Although projects in the gray area may have to recertify due to substantive changes (“Substantive changes that may be subject to a protest may include, for example, a change in electrical generating equipment that increases power production capacity by the greater of 1 MW or 5 percent of the previously certified capacity of the QF, or a change in ownership in which an owner increases its equity interest by at least 10% from the equity interest previously reported”), FERC indicated that protestors “must demonstrate changed circumstances from the facts on which the Commission acted on the certification filing that call into question the continued validity of the earlier certification.” Thus, those QFs in the gray area today appear to be “safe.”

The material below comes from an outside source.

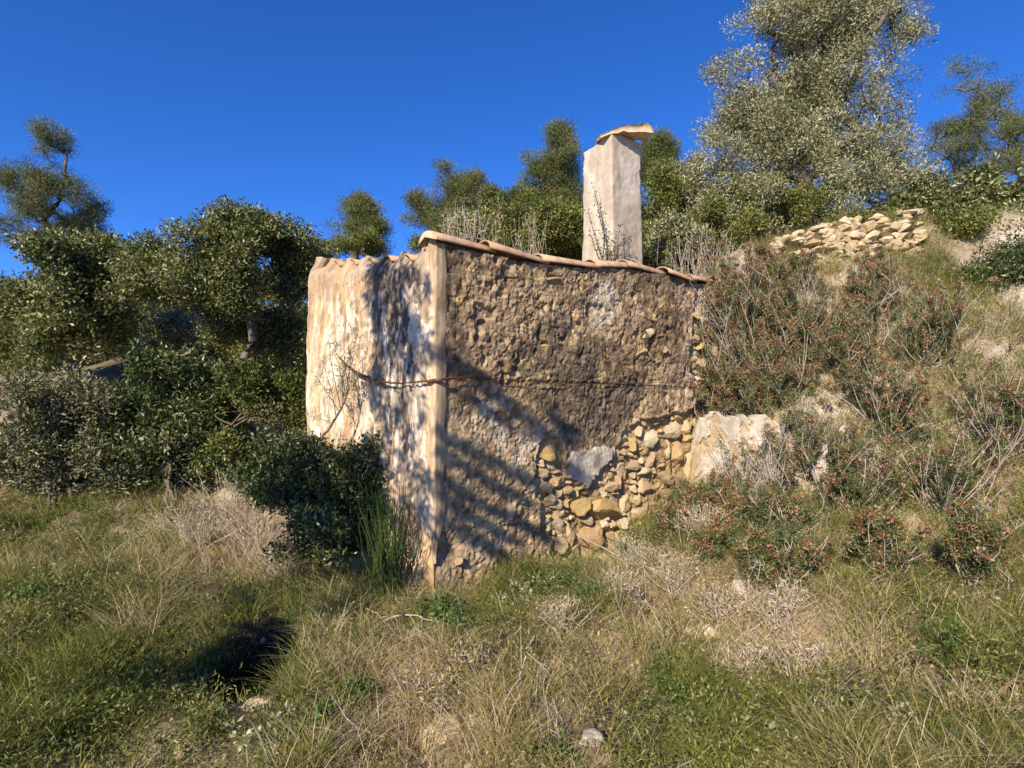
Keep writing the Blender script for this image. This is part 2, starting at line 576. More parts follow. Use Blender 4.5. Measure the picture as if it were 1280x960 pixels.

The true of impact of this change may prove significant where the 292.204(a)(2) test is used by the states to determine eligibility for certain QF programs aimed at small QFs and by FERC in applying it to maximum size thresholds for the must-purchase obligation and exemptions. Developers of new small QFs in particular may have to be much more cautious about siting to retain eligibility for certain state and federal benefits. The Final Rule also may burden lessors of small PV systems who, as a precaution, would feel obliged to look at a ten mile radius in self-certifying QFs that they own.

Energy Pricing Options for Contracts/LEOs Fixed at Time of the Obligation (18 C.F.R. § 292.304(d)). The permitting of a variable (or formula) energy price in a otherwise fixed rate contract while perhaps facially significant, really only is a significant change as to those few states that always had variable energy prices, but had to abandon them due to federal court litigation. Certainly, more states that never allowed variable or formula pricing may now permit it, but nothing stopped them from adopting such rates before court decisions issued in only the last five years. It was well-known that both California and most New England states had either formula or Locational Marginal Prices (LMPs)-based energy rates in place for over a decade. FERC never itself challenged these rates. The California, Massachusetts, and Connecticut state commissions, however all were compelled by litigation to look at the issue of adopting fixed energy rates after two federal circuit courts found this pricing illegal. Only California actually adopted (in the very last few months) a standard fixed energy price standard contract as a result of the litigation. Massachusetts and Connecticut may well return to LMPs for energy, which appears to remain an option under 18 C.F.R. § 292.304((d)(2), although the rebuttable presumption that such price represents avoided cost does not clearly apply to QFs choosing a LEO/contract over “as available” only status.

As noted, more states may be encouraged by LSEs and ratepayer advocates to move to non-fixed energy pricing but the impact of this move in 2020 is highly different in 2020 than in 1978-79. When PURPA was adopted, virtually all forecasts were of ever increasing energy prices. Today, if a state had to lock in a price for energy, the environment is far different and states would be hesitant to make the same types of decisions and allow for the same contract terms as they did in the 1980s, as the first QFs came on line. For example, California’s brand new standard fixed rate contract has a maximum term of twelve years, far fewer than when California originally implemented PURPA.